Allen v. Illinois

LOCATION: Hardwick's Apartment

DOCKET NO.: 85-5404
DECIDED BY: Burger Court (1981-1986)
LOWER COURT: Supreme Court of Illinois

CITATION: 478 US 364 (1986)
ARGUED: Apr 30, 1986
DECIDED: Jul 01, 1986

Mark L. Rotert - Chicago, Illinois
Verlin R. Meinz - on behalf of the petitioner

Facts of the case


Media for Allen v. Illinois

Audio Transcription for Oral Argument - April 30, 1986 in Allen v. Illinois

Warren E. Burger:

We will hear arguments first this morning in Allen against Illinois.
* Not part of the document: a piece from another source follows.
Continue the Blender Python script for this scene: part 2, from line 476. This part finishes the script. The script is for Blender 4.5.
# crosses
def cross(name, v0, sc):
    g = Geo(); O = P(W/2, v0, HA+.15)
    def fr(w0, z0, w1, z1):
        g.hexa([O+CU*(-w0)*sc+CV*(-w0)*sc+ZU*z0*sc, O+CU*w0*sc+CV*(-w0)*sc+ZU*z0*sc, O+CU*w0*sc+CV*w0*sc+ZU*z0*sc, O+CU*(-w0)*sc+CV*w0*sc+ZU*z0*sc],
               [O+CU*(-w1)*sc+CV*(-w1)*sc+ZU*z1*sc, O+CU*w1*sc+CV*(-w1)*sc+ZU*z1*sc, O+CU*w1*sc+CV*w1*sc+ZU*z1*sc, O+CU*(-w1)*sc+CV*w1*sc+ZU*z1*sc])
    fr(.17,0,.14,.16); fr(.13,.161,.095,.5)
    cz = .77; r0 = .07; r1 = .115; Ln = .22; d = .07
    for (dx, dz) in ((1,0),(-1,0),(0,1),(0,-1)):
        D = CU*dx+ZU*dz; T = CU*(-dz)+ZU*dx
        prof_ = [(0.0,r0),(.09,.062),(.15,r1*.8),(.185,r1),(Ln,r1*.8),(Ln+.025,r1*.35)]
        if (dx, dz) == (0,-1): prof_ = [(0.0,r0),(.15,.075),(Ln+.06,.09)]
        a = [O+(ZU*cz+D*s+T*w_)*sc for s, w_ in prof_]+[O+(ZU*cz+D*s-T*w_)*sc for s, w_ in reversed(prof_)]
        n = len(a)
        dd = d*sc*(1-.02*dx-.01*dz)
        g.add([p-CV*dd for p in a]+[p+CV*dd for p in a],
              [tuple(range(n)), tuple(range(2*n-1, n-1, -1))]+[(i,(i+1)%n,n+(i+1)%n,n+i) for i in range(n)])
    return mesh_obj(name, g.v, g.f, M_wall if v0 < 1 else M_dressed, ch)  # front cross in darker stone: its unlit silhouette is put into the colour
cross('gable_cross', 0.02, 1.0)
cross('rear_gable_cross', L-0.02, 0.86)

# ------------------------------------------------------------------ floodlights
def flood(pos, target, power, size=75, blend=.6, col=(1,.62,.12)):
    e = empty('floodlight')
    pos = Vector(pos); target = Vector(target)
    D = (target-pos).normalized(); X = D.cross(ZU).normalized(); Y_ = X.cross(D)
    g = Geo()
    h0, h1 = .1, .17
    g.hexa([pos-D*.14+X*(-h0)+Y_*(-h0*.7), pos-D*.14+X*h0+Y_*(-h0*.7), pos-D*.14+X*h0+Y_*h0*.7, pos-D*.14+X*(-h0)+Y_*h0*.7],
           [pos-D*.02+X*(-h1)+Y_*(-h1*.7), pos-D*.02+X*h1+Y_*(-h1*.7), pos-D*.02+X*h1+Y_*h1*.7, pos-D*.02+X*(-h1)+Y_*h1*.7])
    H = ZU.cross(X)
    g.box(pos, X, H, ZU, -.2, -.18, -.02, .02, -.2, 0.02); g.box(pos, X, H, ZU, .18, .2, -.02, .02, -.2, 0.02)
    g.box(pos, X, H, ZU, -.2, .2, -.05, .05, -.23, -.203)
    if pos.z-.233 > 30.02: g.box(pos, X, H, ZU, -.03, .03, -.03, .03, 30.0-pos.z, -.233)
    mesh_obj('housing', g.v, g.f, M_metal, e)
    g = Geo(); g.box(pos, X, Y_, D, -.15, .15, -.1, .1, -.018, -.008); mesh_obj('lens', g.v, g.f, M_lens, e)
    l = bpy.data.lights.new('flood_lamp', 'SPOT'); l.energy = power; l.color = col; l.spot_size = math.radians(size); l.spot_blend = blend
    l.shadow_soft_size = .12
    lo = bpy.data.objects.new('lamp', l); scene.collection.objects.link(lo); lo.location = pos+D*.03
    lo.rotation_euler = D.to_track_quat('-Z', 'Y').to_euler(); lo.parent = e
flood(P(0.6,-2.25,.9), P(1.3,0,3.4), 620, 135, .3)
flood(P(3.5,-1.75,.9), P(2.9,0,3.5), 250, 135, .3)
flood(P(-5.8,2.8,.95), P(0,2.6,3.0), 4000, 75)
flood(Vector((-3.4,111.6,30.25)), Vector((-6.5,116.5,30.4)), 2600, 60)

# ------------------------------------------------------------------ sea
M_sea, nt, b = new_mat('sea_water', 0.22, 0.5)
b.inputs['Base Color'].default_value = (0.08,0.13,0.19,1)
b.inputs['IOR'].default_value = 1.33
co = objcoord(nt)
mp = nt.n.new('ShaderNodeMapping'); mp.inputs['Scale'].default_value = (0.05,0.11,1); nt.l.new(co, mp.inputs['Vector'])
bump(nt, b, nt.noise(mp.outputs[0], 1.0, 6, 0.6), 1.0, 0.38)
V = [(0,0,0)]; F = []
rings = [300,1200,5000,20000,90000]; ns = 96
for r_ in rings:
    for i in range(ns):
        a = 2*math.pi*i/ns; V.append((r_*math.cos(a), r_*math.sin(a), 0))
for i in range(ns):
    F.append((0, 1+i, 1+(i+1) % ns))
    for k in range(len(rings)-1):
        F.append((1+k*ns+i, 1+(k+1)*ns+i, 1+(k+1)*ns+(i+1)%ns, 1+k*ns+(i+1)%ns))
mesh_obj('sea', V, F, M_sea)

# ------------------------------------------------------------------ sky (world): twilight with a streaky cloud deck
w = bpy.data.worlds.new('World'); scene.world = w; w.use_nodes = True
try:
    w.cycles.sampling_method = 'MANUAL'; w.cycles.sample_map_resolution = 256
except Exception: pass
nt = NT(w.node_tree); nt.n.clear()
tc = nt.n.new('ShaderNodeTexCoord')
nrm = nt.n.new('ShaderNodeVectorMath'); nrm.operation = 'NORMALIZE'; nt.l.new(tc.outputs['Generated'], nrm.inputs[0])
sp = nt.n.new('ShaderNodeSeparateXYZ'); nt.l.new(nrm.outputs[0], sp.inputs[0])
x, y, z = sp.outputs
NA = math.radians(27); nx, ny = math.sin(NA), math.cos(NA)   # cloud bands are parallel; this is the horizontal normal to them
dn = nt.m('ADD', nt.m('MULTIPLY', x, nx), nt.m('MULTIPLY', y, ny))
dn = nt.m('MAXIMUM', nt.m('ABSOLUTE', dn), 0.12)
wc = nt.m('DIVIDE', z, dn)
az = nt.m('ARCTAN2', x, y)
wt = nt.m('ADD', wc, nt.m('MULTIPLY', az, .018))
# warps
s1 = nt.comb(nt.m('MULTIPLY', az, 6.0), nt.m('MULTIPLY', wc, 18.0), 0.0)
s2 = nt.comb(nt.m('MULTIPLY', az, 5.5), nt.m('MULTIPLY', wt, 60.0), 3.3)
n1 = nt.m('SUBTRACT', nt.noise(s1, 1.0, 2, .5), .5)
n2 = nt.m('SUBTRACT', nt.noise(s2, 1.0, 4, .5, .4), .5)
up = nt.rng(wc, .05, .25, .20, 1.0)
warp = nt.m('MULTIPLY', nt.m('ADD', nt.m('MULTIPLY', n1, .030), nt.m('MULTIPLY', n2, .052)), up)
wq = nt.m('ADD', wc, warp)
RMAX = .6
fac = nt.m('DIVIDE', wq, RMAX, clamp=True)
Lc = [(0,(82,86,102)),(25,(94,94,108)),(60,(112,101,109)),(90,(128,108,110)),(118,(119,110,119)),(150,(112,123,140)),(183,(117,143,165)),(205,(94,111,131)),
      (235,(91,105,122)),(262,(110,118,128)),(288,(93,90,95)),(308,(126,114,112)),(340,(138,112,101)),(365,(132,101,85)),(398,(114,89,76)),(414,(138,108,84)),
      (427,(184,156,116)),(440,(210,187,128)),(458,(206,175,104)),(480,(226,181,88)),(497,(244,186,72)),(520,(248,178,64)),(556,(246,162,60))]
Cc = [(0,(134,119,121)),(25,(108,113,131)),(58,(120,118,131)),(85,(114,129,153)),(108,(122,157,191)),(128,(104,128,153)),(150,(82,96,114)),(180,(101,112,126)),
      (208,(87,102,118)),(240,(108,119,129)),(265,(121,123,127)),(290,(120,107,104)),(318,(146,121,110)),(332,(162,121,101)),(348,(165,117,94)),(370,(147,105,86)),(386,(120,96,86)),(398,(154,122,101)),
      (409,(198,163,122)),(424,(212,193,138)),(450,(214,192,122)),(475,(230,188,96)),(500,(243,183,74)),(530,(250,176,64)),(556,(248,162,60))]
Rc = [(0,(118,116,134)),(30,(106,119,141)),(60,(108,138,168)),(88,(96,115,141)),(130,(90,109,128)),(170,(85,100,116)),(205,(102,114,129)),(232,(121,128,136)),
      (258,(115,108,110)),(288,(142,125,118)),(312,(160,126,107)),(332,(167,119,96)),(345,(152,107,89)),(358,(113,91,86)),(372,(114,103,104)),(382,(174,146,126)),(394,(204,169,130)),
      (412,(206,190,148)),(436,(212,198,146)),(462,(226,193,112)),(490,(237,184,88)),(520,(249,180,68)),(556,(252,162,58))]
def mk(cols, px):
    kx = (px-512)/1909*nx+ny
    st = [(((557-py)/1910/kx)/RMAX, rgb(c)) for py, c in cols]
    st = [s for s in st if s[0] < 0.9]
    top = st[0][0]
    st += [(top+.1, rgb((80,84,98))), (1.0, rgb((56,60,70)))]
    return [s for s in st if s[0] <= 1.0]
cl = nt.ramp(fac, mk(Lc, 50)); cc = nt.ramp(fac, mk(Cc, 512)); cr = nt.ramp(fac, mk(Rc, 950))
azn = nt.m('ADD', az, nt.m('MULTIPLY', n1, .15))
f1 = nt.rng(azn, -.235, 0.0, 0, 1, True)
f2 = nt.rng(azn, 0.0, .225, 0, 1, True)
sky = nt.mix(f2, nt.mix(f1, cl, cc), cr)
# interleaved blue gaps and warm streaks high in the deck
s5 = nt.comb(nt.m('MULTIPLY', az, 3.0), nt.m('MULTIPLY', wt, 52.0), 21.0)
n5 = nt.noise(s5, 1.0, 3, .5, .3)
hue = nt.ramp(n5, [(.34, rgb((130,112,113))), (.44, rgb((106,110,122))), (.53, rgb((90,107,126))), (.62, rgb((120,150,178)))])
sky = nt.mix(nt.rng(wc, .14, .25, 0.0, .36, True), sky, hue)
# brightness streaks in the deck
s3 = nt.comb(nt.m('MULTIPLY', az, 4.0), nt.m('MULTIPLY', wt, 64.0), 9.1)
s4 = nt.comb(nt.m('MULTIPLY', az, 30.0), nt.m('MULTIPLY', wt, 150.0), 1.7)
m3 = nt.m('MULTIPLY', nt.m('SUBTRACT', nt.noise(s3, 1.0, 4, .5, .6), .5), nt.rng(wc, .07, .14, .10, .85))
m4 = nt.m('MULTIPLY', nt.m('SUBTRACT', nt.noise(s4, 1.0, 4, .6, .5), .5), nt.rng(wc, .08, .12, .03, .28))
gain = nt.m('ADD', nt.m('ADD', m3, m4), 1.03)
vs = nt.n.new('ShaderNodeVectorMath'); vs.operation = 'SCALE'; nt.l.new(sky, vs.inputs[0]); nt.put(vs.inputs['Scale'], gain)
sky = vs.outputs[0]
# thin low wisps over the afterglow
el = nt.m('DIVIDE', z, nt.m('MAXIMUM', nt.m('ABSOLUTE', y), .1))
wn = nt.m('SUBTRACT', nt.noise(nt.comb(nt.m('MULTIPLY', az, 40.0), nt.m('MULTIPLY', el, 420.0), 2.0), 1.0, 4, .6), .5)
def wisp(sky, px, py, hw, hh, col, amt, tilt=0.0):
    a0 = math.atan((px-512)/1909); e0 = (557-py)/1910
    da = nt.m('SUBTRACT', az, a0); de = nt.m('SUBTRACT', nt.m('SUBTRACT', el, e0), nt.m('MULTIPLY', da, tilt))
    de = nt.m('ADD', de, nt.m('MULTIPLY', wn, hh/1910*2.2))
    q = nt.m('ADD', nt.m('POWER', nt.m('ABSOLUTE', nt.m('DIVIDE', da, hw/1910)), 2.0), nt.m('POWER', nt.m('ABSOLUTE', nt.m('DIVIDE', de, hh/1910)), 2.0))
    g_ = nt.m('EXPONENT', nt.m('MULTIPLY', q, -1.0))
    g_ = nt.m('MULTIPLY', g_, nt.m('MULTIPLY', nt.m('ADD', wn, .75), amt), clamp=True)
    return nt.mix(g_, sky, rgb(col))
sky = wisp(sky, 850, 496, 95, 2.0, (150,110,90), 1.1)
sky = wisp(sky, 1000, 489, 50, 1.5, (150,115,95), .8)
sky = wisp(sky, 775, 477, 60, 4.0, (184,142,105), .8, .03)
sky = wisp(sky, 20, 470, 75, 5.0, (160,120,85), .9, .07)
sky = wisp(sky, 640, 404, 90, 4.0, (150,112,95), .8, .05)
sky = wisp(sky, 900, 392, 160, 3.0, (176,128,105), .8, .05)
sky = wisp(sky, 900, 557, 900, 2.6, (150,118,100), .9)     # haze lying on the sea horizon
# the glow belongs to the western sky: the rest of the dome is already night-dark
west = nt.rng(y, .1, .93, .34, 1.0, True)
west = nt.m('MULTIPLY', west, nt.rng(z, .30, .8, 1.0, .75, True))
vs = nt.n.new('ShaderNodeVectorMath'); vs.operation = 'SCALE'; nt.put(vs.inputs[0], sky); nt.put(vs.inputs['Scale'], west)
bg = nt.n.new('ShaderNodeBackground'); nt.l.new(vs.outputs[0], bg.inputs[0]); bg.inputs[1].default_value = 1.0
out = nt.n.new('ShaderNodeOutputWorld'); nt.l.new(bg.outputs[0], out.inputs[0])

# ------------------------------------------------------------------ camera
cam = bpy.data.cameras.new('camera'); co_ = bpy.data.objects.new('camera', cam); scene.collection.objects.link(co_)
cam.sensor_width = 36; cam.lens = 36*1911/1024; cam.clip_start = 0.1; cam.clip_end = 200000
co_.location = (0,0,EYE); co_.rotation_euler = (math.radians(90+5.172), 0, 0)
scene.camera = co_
Mr. Meinz, you may proceed whenever you are ready.

Verlin R. Meinz:

Mr. Chief Justice, and may it please the Court, as I speak to the Court this morning, the petitioner, Terry Allen, is incarcerated in a maximum security penal institution in the State of Illinois.

He is there with persons who have been formally convicted of crime, and like them, receives the mental health treatment that is available in that facility.

The petitioner, though, has not faced trial.

The state of Illinois could have pursued traditional prosecution against him, but chose not to.

Instead, the state chose an alternative.

They sought to have him declared a sexually dangerous person under Article 105 of the Illinois Code of Criminal Procedure.

Warren E. Burger:

Is that a criminal procedure or a civil procedure?

You cite it as under the Criminal Code.

Verlin R. Meinz:

It is under the Criminal Code, Your Honor.

The statute itself carries a civil label.

We are arguing, though, that it is criminal for purposes of the Fifth Amendment.

That is our precise argument here.

Warren E. Burger:

But you concede the legislature has described this as a civil proceeding.

Verlin R. Meinz:

It has in the statute itself.

The state pursued this adjudication of Allen as a sexually dangerous person.

It conducted--

Thurgood Marshall:

Excuse me.

Did he have preponderance, or did he have reasonable doubt?

Verlin R. Meinz:

--That is the proof beyond a reasonable doubt.

The state must make its case that Allen is a sexually dangerous person beyond a reasonable doubt.

Thurgood Marshall:

Is that possible in a civil case?

Verlin R. Meinz:

That was the thrust of the decision in Statulak versus Coughlin, a Seventh Circuit case in 1975: which ruled that the proceeding, though denominated civil, was sufficiently criminal as to require the imposition of a burden beyond a reasonable doubt.

That is an opinion, by the way, upon which we rely.

Lewis F. Powell, Jr.:

Will you elaborate a little bit on the type of institution in which these persons are confined?

I think you said they were confined also with people convicted of crime.

Is it a state prison?

Verlin R. Meinz:

It is a state prison, Your Honor.

Lewis F. Powell, Jr.:

Is it indistinguishable from other prisons that do not have psychiatric cases?